Guangzhou focuses on advanced manufacturing, with cars, electronics and petrochemicals as its three pillar industries. It is home to major Chinese carmaker Guangzhou Automobile Group, as well as tech giant NetEase Inc.

Whereas Hong Kong’s economic prosperity can be traced to the 1950s, Guangzhou has served as an important foreign trade port in China for more than 2,000 years. Known as the “millennium capital of business,” the historic port on the old maritime Silk Road was once famed for its Chinese tea, silk and ceramics.

The biannual Canton Fair, China’s oldest trade expo held in Guangzhou every spring and autumn since 1957, is a popular bookmark in global trade event calendars. The expo is the largest of its kind in China in terms of scale, variety, distribution of overseas buyers and business turnover.

As highlighted in the 59-page Outline Development Plan of the Greater Bay Area, the Chinese government hopes to transform the city into a global metropolis by leveraging its leading function as a national core city and an integrated gateway city.

Global transport hub

The Greater Bay Area master plan envisions Guangzhou as an international transport hub. The Baiyun International Airport started a third phase of expansion in September, which includes a fourth and fifth runway, a third terminal covering 422,000 square metres (4.5 million square feet) and 190 parking aprons. This is expected to be finished in 2022.

The airport aims to carry 120 million passengers annually by 2030 and 140 million by 2045. It recorded 73.38 million of them in 2019.

Guangzhou will also play a key role in China’s 474.1 billion yuan intercity railway projects in the Greater Bay Area. The connectivity programme is intended to cover all cities in the area above county level with 5,700km of railway tracks by 2035.

International commerce centre

The bay area blueprint also prods Guangzhou to further improve its modern financial services regimes, develop a regional private equity trading market, and establish a regional centre for equity and commodity trading.

In September, the Guangzhou city government passed an action plan for the implementation of financial measures to support the development of the bay area. The plan called for the launch of major financial projects and platforms, promoting cross-border trade and investment, financing facilitation and widening access to its financial markets.

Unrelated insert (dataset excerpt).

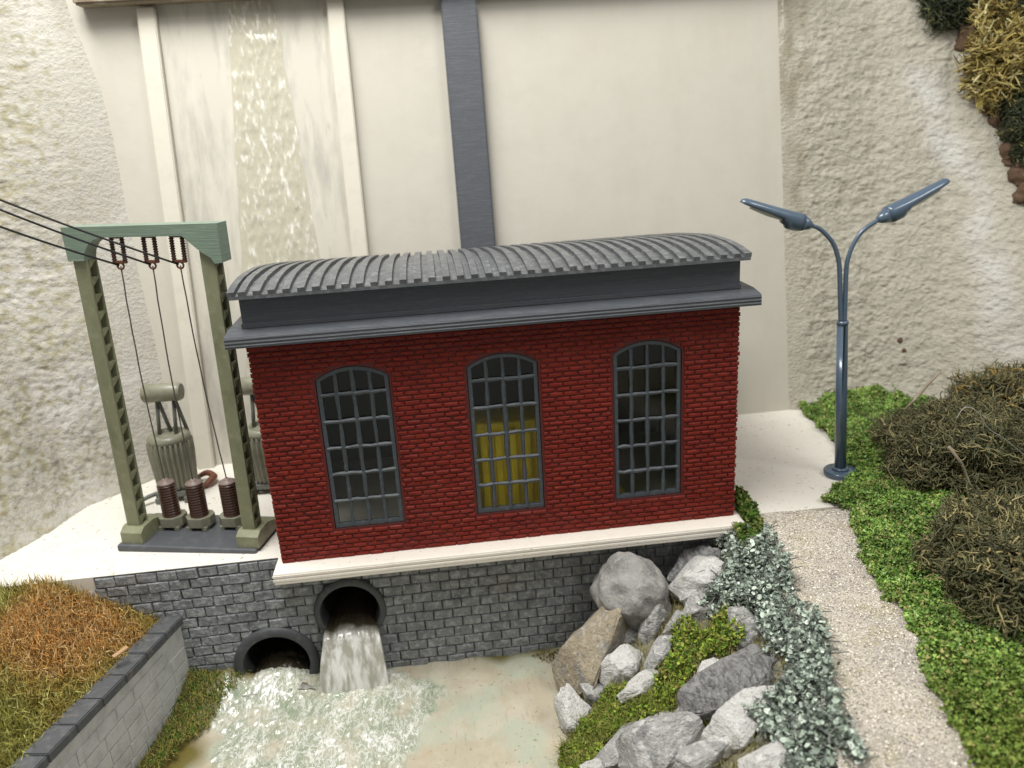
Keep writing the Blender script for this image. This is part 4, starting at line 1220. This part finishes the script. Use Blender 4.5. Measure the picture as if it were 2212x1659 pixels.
# teal shrubs trailing along the path
teal = [(1545, 1188), (1600, 1160), (1650, 1178), (1692, 1245), (1690, 1290), (1728, 1330), (1765, 1385), (1795, 1450), (1808, 1520), (1822, 1580), (1860, 1690), (1700, 1690), (1650, 1610), (1600, 1575), (1655, 1540), (1680, 1500), (1690, 1460), (1655, 1400), (1628, 1340), (1565, 1318), (1500, 1335), (1530, 1285), (1572, 1235)]
poly = WB(teal)
gp = scatter(poly, 1750, .36)
TC = [(.37, .43, .36), (.25, .30, .25), (.52, .60, .50), (.12, .14, .12), (.66, .72, .63), (.055, .065, .055)]
P3 = []
for x, y in gp:
    h = (.36 + .42 * noise.noise((x * 1.6, y * 1.6, 6))); P3.append((x, y, (.0 if in_poly(x, y, p2) else bank_z(x, y)) + .04 + h * random.random() ** .6))
P3 = np.array(P3)
tag(round_leaves('teal_ground_cover_foliage', M['leafsoft'], P3, (.05, .125), pick(TC, len(P3), [.30, .23, .21, .12, .08, .06], .2)), 'blue green leafy shrubs trailing between the boulders and the path', kind='stuff')
b = MB()
for i in RNG.choice(len(P3), 1200):
    p = Vector(P3[i]); d = Vector((random.gauss(0, 1), random.gauss(0, 1), random.gauss(.4, .6))).normalized() * .16
    q = p - Vector((0, 0, .1)); b.tube([q, q + d + Vector((random.gauss(0, .03), random.gauss(0, .03), 0)), q + d * 1.7 + Vector((random.gauss(0, .05), random.gauss(0, .05), -.02))], [.012, .011, .008], 4, False, False)
tag(b.build('teal_ground_cover_stems', M['tankdark']), 'wiry dark stems among the blue green shrubs', kind='stuff')

# flock turf on the right, round the lamp and along the path
GPoly = W0([(1716, 878), (1745, 903), (1790, 948), (1806, 972), (1822, 1006), (1852, 1022), (1838, 1040), (1800, 1058), (1776, 1084), (1836, 1106), (1842, 1150), (1852, 1209), (1900, 1271), (1958, 1335), (1977, 1397), (2008, 1482), (2056, 1549), (2084, 1610), (2096, 1659), (2125, 1740), (2500, 1740)]) + [(19, 0), (18.4, 5.0), (16.5, 6.0), (15.4, 6.35), (14.6, 6.3)]
def turf_h(x, y): return .09 + .11 * noise.noise((x * 1.3, y * 1.3, 0)) + .08 * noise.noise((x * 3.7, y * 3.7, 4)) + max(0, y - 5.0) * .38 * max(0, min(1, (x - 14.6)))


TP = GPoly[:-5] + [(22.8, -9), (22.8, -1.5), (21.3, 1.6), (19.4, 3.9), (18.4, 5.0)] + GPoly[-3:]
nx, ny = 150, 170
xs = np.linspace(9.8, 23, nx); ys = np.linspace(-9, 6.4, ny); V = []; ok = {}
Fq = []
for j, y in enumerate(ys):
    for i, x in enumerate(xs):
        if in_poly(x, y, TP): ok[(i, j)] = len(V); V.append((x, y, turf_h(x, y) - .05))
for (i, j) in list(ok):
    if all(k in ok for k in ((i + 1, j), (i, j + 1), (i + 1, j + 1))): Fq.append((ok[(i, j)], ok[(i + 1, j)], ok[(i + 1, j + 1)], ok[(i, j + 1)]))
tag(arr_mesh('turf', M['turfgreen'], np.array(V), np.array(Fq), smooth=True), 'green flock turf under the lichen bushes', kind='structure')
gp = scatter([GPoly[-6], (22.6, -8.9), (22.6, -1.5), (21.2, 1.4), (19.2, 3.8), (18.4, 4.9), (19, 0)], 650, .05)
P3 = np.array([(x, y, turf_h(x, y) + random.uniform(-.06, .10)) for x, y in gp])
tag(flakes('grass', M['leaf'], P3, (.07, .15), pick([(.18, .31, .065), (.26, .39, .09), (.10, .19, .04), (.33, .36, .11)], len(P3), None, .3), 1.1, .8, .6), 'green flock grass beyond the lichen bushes', kind='stuff')
gp = scatter(GPoly, 2100, .15)
P3 = np.array([(x, y, turf_h(x, y) + random.uniform(-.06, .10) + .20 * max(-.2, noise.noise((x * 3.6, y * 3.6, 8)))) for x, y in gp])
cl = pick([(.18, .31, .065), (.26, .39, .09), (.10, .19, .04), (.33, .36, .11), (.36, .28, .13), (.27, .40, .15)], len(P3), [.30, .25, .2, .12, .05, .08], .25)
cl = cl * np.array([1 + .55 * noise.noise((x * 1.7, y * 1.7, 2)) for x, y in gp])[:, None]
w = np.array([max(0, min(1, (-y - 4.5) / 3)) for x, y in gp])[:, None]
cl = cl * (1 - w * .5) + np.array((.19, .22, .03)) * w * .5
tag(flakes('grass', M['leaf'], P3, (.04, .10), cl, 1.1, .8, .6), 'bright green flock grass along the right of the gravel path', kind='stuff')
tp = W0([(1588, 1060), (1608, 1075), (1632, 1105), (1645, 1140), (1655, 1172), (1600, 1185), (1588, 1150)])
gp = scatter(tp, 2400, .08)
P3 = np.array([(x, y, random.uniform(-.1, .22) * (1 if x > 10.15 else .3) ) for x, y in gp if x > 10.13 or y < -.45])
tag(flakes('grass', M['leaf'], P3, (.05, .12), pick([(.07, .14, .02), (.11, .18, .03), (.045, .09, .015), (.2, .2, .06)], len(P3), None, .25), 1.0), 'green flock tuft at the right end of the white plinth', kind='stuff')


# lichen bushes: crowded curling twigs round a dark heart
def lichen(name, c, rad, n, cols, w, tw=(.025, .013), ln=(.22, .58), label='', seed=1, flat=1.0, core=(.018, .017, .009), grp='lichen bushes', la=.38, cs=.80):
    rr = random.Random(seed)
    root = empty(name, c, label, 'bush', grp)
    V, Fq, C = [], [], []
    nseg, ns = 5, 4
    for _ in range(n):
        d = Vector((rr.gauss(0, 1), rr.gauss(0, 1), rr.gauss(.25, 1))).normalized()
        lump = 1 + la * noise.noise(d * 1.9 + Vector((seed, 0, 0))) + .14 * noise.noise(d * 4.2 + Vector((0, seed, 0)))
        r = rr.uniform(.80, 1.0) * lump
        p = Vector((d.x * rad[0], d.y * rad[1], d.z * rad[2])) * r
        if p.z < -rad[2] * .95: continue
        dr = (d * rr.uniform(.15, .9) + Vector((rr.gauss(0, .7), rr.gauss(0, .7), rr.gauss(0, .6)))).normalized()
        L_ = rr.uniform(*ln); r0 = rr.uniform(tw[1], tw[0]); col = Vector(rr.choices(cols, w)[0]) * rr.uniform(.75, 1.25)
        p -= dr * L_ * .4; a = dr.orthogonal().normalized(); o = len(V)
        for s in range(nseg + 1):
            b_ = dr.cross(a)
            rs = r0 * (1 - .55 * s / nseg)
            for k in range(ns):
                th = 2 * math.pi * k / ns; V.append(p + (a * math.cos(th) + b_ * math.sin(th)) * rs); C.append(col)
            p = p + dr * (L_ / nseg)
            dr = (dr + Vector((rr.gauss(0, .58), rr.gauss(0, .58), rr.gauss(0, .58)))).normalized(); a = (a - dr * a.dot(dr)).normalized()
        for s in range(nseg):
            for k in range(ns): Fq.append((o + s * ns + k, o + s * ns + (k + 1) % ns, o + (s + 1) * ns + (k + 1) % ns, o + (s + 1) * ns + k))
        if rr.random() < .6:                                    # a side fork
            s = rr.randint(1, 3); q = sum((V[o + s * ns + k] for k in range(ns)), Vector()) / ns
            fd = (dr + Vector((rr.gauss(0, .9), rr.gauss(0, .9), rr.gauss(0, .9)))).normalized(); fa = fd.orthogonal().normalized(); fb = fd.cross(fa); o2 = len(V)
            for s2 in range(3):
                for k in range(3):
                    th = 2 * math.pi * k / 3; V.append(q + fd * (L_ * .22 * s2) + (fa * math.cos(th) + fb * math.sin(th)) * r0 * (.7 - .2 * s2)); C.append(col)
            for s2 in range(2):
                for k in range(3):
                    Fq.append((o2 + s2 * 3 + k, o2 + s2 * 3 + (k + 1) % 3, o2 + s2 * 3 + 3 + (k + 1) % 3, o2 + s2 * 3 + 3 + k))
    arr_mesh('twigs', M['leafsoft'], np.array(V), np.array(Fq), np.array(C), smooth=True, parent=root)
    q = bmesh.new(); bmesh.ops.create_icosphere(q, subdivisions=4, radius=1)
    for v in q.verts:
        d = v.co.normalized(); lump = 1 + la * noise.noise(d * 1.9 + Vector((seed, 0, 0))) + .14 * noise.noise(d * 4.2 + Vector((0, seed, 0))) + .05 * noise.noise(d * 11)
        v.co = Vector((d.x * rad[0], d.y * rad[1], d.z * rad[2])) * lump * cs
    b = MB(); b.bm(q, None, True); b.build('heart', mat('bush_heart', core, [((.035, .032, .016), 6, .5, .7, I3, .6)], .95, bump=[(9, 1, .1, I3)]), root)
    return root


OL = [(.125, .120, .055), (.075, .073, .034), (.19, .17, .080), (.27, .225, .105), (.105, .11, .062)]
OW = [.32, .28, .2, .08, .12]
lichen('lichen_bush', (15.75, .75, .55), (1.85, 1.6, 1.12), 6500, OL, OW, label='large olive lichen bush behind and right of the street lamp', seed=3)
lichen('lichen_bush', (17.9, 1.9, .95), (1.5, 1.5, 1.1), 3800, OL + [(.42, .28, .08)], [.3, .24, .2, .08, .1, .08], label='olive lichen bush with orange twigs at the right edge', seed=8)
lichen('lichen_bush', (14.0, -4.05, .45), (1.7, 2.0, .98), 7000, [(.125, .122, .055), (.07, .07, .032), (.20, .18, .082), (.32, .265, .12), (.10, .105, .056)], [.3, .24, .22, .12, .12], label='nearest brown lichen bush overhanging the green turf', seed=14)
# two long bare sticks in the upper bush
for px0, py0, px1, py1, yv, lab in ((1955, 885, 2033, 803, .4, 'bare brown stick poking up from the upper left of the large olive bush'), (2050, 965, 2115, 1075, -.75, 'bare grey forked branch across the front of the large olive bush')):
    a, e = at(px0, py0, y=yv), at(px1, py1, y=yv - .1); b = MB()
    b.tube([a, a.lerp(e, .35) + Vector((.04, 0, .03)), a.lerp(e, .7) - Vector((.03, 0, 0)), e], [.034, .034, .03, .02], 7)
    tag(b.build('bare_stick', M['ledge']), lab, 'stick')


b = MB(); b.tube(curve([at(2065, 905, y=-.9), at(2085, 880, y=-.95), at(2112, 890, y=-1), at(2135, 925, y=-1), at(2170, 948, y=-1), at(2215, 985, y=-1)], 5), .007, 5)
tag(b.build('loose_thread', M['lichenwhite']), 'fine white thread caught on the front of the large olive bush', 'thread')


def on_cliff(px, py, bv=BV_R):
    h = bv.ray_cast(CAM, ray(px, py))
    return h[0] if h[0] else at(px, py, y=5)


DG = [(.045, .055, .026), (.028, .036, .018), (.075, .085, .04), (.13, .125, .05)]
YG = [(.36, .29, .085), (.46, .38, .15), (.24, .17, .05), (.55, .50, .27), (.10, .075, .02)]
RIM = 'lichen clumps on the rock rim'
p = on_cliff(2080, 10); lichen('lichen_clump', p + BACK * .15, (1.25, .5, .75), 2200, DG, [.4, .3, .2, .1], tw=(.03, .014), label='dark green lichen clump on the rim at the top of the rock face', seed=21, core=(.018, .02, .01), grp=RIM, la=.45)
p = on_cliff(2155, 160); lichen('lichen_clump', p + BACK * .45, (1.0, .55, 1.2), 1500, YG, [.3, .25, .2, .1, .15], tw=(.042, .02), ln=(.4, 1.0), label='yellow straw lichen clump hanging from the rock rim', seed=25, core=(.10, .06, .02), grp=RIM, la=.55, cs=.62)
p = on_cliff(2128, 55); lichen('lichen_clump', p + BACK * .55, (.55, .4, .65), 500, YG, [.3, .25, .2, .1, .15], tw=(.04, .02), ln=(.4, .9), label='small yellow straw lichen tuft among the dark green at the top', seed=26, core=(.08, .06, .02), grp=RIM, la=.55, cs=.55)
p = on_cliff(2208, 265); lichen('lichen_clump', p + BACK * .3, (.60, .5, 1.25), 2200, DG, [.4, .3, .2, .1], tw=(.03, .014), label='dark green lichen clump at the right edge below the straw one', seed=29, core=(.018, .02, .01), grp=RIM, la=.5)
p = on_cliff(2195, 45); lichen('lichen_clump', p + BACK * .3, (.8, .45, .9), 1700, DG, [.4, .3, .2, .1], tw=(.03, .014), label='dark green lichen clump in the top right corner', seed=33, core=(.018, .02, .01), grp=RIM, la=.45)
b = MB()
for px, py, r in ((2120, 70, .55), (2160, 110, .7), (2160, 205, .5), (2175, 245, .42), (2190, 275, .42), (2185, 320, .32), (2205, 350, .4), (2212, 385, .36), (2225, 420, .4)):
    q = bmesh.new(); bmesh.ops.create_icosphere(q, subdivisions=4, radius=r)
    for v in q.verts: v.co *= 1 + .55 * noise.noise(v.co * 2.4 + Vector((px, py, 0))) + .2 * noise.noise(v.co * 7 + Vector((px, py, 0)))
    b.bm(q, Matrix.Translation(on_cliff(px, py) - BACK * r * .35), True)
tag(b.build('soil', M['soil']), 'brown soil showing along the rim of the rock face', kind='stuff')
for px, py, r, lab in ((1945, 736, .10, 'larger brown clay speck stuck on the rock face above the olive bush'), (1953, 757, .075, 'smaller brown clay speck stuck on the rock face above the olive bush')):
    q = bmesh.new(); bmesh.ops.create_icosphere(q, subdivisions=2, radius=r)
    for v in q.verts: v.co = Vector((v.co.x, v.co.y * .5, v.co.z)) * (1 + .3 * noise.noise(v.co * 12))
    b = MB(); b.bm(q, None, True); o = b.build('clay_speck', M['soil']); o.location = on_cliff(px, py); tag(o, lab, 'clay speck')
# ------------------------------------------------------------------ light
wd = bpy.data.worlds.new('World'); S.world = wd; wd.use_nodes = True
bg = wd.node_tree.nodes['Background']; bg.inputs[0].default_value = (1.0, .99, .96, 1); bg.inputs[1].default_value = .36


def area(name, loc, target, sx, sy, e, col=(1, .988, .96)):
    l = bpy.data.lights.new(name, 'AREA'); l.shape = 'RECTANGLE'; l.size, l.size_y, l.energy, l.color = sx, sy, e, col
    o = bpy.data.objects.new(name, l); COL.objects.link(o); o.location = loc
    o.rotation_euler = (Vector(target) - Vector(loc)).to_track_quat('-Z', 'Y').to_euler()
    return o


area('ceiling_lamp', (-3, -4, 30), (5, 2, 0), 20, 8, 13500)
area('ceiling_lamp', (22, -14, 26), (6, 0, 0), 12, 5, 3000)

S.view_settings.view_transform = 'Standard'
S.view_settings.look = 'None'
S.view_settings.exposure = 0
S.view_settings.gamma = 1
S.view_settings.use_curve_mapping = False
S.cycles.use_denoising = True
S.cycles.max_bounces = 8
S.cycles.transparent_max_bounces = 12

New futures exchange for carbon emissions

The China Securities Regulatory Commission, the nation’s top securities watchdog, formed a working group in October to launch a futures exchange for the trading of carbon-emission credits in Guangzhou.

The exchange, first mooted in 2015, is coming to fruition as part of the development plan for the city to become a pilot zone for green finance reform and innovation in the Greater Bay Area.
It is also an essential part of China’s push for companies to enhance their commitment to environment, social and governance (ESG) standards and in the longer run, to the nation’s pledge of carbon neutrality by 2060.

Last week, the Ministry of Ecology and Environment released the trial rules for a national carbon emissions trading scheme, which would take effect in February.

Promoting culinary culture

The bay area blueprint also called on Guangzhou to promote its unique culinary culture, part of efforts to develop a global culinary capital.

Guangzhou has a reputation as one of the country’s food capitals, and is most famous for Cantonese cuisine. As a trading port, Guangzhou had access to many imported foods, spices and ingredients, resulting in the wide variety of dishes.

Guangzhou’s famous dishes include roasted goose, rice noodle rolls, wonton noodles and beef entrails.

Going to restaurants for yum cha or “drinking tea” and eating dim sum – bite-sized portions of food ranging from steamed shrimp dumplings to chicken feet – is one of the residents’ favourite pastimes, and an important part of the city’s history and culture.